Using the weights, we can quickly find the highest number, if each node also stores the maximum sum of a subpath in its subtree (call this maxdiff). For the leaves, it is 0, but for (3,4), the maximum of 0 and -1 is 0, thus, we can store 0 as the maximum sum of the edges of a subpath in the root node.
We therefore know that the optimal answer is 0 more than the answer of the root node. We can find the answer of the root node, but keeping more metadata.
However, all this metadata can be queried and updated in log n time. This is because when we add a rectangle, adding it to the self balancing binary search tree takes log n time, as we may need to do up to log n rotations. When we do a rotation, we may need to update the weights on the edges, as well as maxdiff on the affected nodes - however this is O(1) for each rotation.
In addition, the effect of the extra rectangle on the diff of the edges needs to be updated. However, at most O(log n) edges must be updated, specifically, if we search the tree by the min y and max y of the new rectangle, we will find all the edges that need to be updated (although whether an edge that is traversed must be updated depends on whether we took the left or right child - some careful working is needed here to determine the exact rule).
Deleting a rectangle is just the reverse, so takes O(log n) time.
In this way, we can update the buffer in O(log n) time, and query it in O(log n) time, for an overall algorithmic complexity of O(n log n).
Note: to find the maximum rectangles intersected in the buffer, we use maxdiff, which is the difference in answer between optimal, and that of the root node.
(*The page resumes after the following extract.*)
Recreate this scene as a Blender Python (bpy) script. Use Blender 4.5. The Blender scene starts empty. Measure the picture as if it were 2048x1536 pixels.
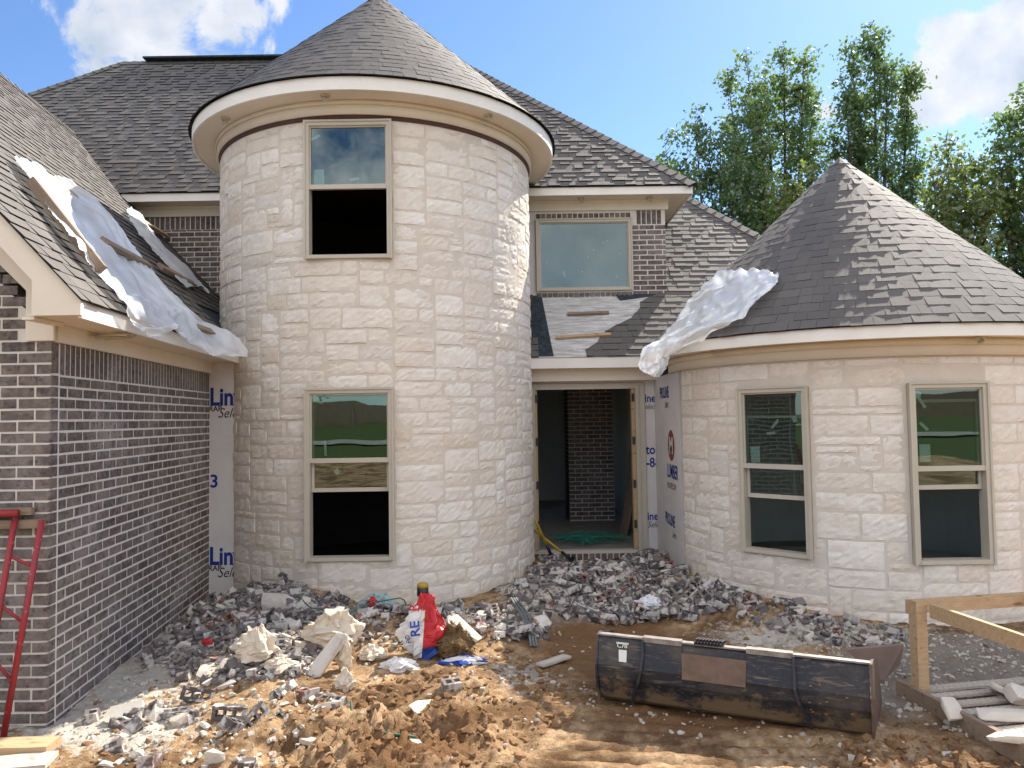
import bpy, bmesh, math, random
import numpy as np
from mathutils import Vector, Matrix
S = bpy.context.scene
COL = S.collection
rng = np.random.default_rng(7)
random.seed(7)

# ------------------------------------------------------------------ camera
F, PITCH, ROLL, EYE = 1500.0, math.atan(67.5 / 1500), 0.015, 2.13
cd = bpy.data.cameras.new('camera'); cam = bpy.data.objects.new('camera', cd); COL.objects.link(cam)
cd.sensor_width = 36; cd.lens = 36 * F / 2048; cd.clip_start = 0.05; cd.clip_end = 3000
_r0 = Vector((1, 0, 0)); _u0 = Vector((0, -math.sin(PITCH), math.cos(PITCH))); _f = Vector((0, math.cos(PITCH), math.sin(PITCH)))
_r = math.cos(ROLL) * _r0 - math.sin(ROLL) * _u0; _u = math.sin(ROLL) * _r0 + math.cos(ROLL) * _u0
cam.matrix_world = Matrix(((_r.x, _u.x, -_f.x, 0), (_r.y, _u.y, -_f.y, 0), (_r.z, _u.z, -_f.z, EYE), (0, 0, 0, 1)))
S.camera = cam
S.render.resolution_x, S.render.resolution_y = 1024, 768

# ------------------------------------------------------------------ light
SUN = Vector((0.66, 0.84, 1.0)).normalized()          # direction towards the sun: behind the house, to the right
w = bpy.data.worlds.new('World'); S.world = w; w.use_nodes = True
sl = bpy.data.lights.new('sun', 'SUN'); sl.energy = 3.4; sl.angle = math.radians(0.53); sl.color = (1.0, 0.93, 0.82)
so = bpy.data.objects.new('sun', sl); COL.objects.link(so)
so.rotation_euler = SUN.to_track_quat('Z', 'Y').to_euler()
S.view_settings.view_transform = 'Standard'; S.view_settings.look = 'None'; S.view_settings.gamma = 1
S.view_settings.exposure = 1.55
S.cycles.max_bounces = 8; S.cycles.diffuse_bounces = 4; S.cycles.transparent_max_bounces = 16
S.cycles.use_adaptive_sampling = True
S.cycles.sample_clamp_indirect = 6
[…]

To find the actual answer, we must find the difference between the answer of the lowest ordered rectangle in the binary search tree, and the root node. This is easily done in O(log n) time, by going down the left-most path, and summing up diff on the edges. Finally, find the answer on the lowest ordered rectangle. This is done by storing a 2nd self balancing binary search tree, ordered by minimum y. We can use this to find the number of rectangles intersected if the bottom-most rectangle is the lowest ordered rectangle when sorting by maximum y.
Update of this extra BST and querying also take O(log n) time, so this extra work does not change the overall complexity.